Data provided -
+ + + + + + +

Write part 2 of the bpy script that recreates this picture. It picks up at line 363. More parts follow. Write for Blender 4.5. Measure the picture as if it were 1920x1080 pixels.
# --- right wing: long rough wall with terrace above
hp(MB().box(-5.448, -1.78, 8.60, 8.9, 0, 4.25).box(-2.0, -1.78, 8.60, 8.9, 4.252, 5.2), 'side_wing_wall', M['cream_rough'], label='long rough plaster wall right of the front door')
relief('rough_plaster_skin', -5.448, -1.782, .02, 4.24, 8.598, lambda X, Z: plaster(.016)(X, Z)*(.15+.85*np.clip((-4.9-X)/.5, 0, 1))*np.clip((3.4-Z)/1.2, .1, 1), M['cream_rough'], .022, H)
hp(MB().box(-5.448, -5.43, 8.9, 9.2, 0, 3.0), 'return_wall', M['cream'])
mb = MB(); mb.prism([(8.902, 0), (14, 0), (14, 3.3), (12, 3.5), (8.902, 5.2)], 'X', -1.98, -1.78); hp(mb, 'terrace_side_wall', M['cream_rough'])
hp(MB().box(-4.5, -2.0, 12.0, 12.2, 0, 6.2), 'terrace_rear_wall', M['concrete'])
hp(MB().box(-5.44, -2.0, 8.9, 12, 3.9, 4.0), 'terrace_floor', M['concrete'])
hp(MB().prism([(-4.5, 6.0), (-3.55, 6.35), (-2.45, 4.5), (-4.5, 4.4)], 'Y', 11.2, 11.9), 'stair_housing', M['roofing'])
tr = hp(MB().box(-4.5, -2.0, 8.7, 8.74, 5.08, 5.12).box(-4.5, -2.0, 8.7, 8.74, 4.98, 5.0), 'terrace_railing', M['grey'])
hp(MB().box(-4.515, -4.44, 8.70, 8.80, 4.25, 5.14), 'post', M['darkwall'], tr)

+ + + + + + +

What to do - Retype, exactly and only, the lines running from the one with "M['cream_rough'], .022, H)" through the final line of the listing above.

Answer to this problem -
relief('rough_plaster_skin', -5.448, -1.782, .02, 4.24, 8.598, lambda X, Z: plaster(.016)(X, Z)*(.15+.85*np.clip((-4.9-X)/.5, 0, 1))*np.clip((3.4-Z)/1.2, .1, 1), M['cream_rough'], .022, H)
hp(MB().box(-5.448, -5.43, 8.9, 9.2, 0, 3.0), 'return_wall', M['cream'])
mb = MB(); mb.prism([(8.902, 0), (14, 0), (14, 3.3), (12, 3.5), (8.902, 5.2)], 'X', -1.98, -1.78); hp(mb, 'terrace_side_wall', M['cream_rough'])
hp(MB().box(-4.5, -2.0, 12.0, 12.2, 0, 6.2), 'terrace_rear_wall', M['concrete'])
hp(MB().box(-5.44, -2.0, 8.9, 12, 3.9, 4.0), 'terrace_floor', M['concrete'])
hp(MB().prism([(-4.5, 6.0), (-3.55, 6.35), (-2.45, 4.5), (-4.5, 4.4)], 'Y', 11.2, 11.9), 'stair_housing', M['roofing'])
tr = hp(MB().box(-4.5, -2.0, 8.7, 8.74, 5.08, 5.12).box(-4.5, -2.0, 8.7, 8.74, 4.98, 5.0), 'terrace_railing', M['grey'])
hp(MB().box(-4.515, -4.44, 8.70, 8.80, 4.25, 5.14), 'post', M['darkwall'], tr)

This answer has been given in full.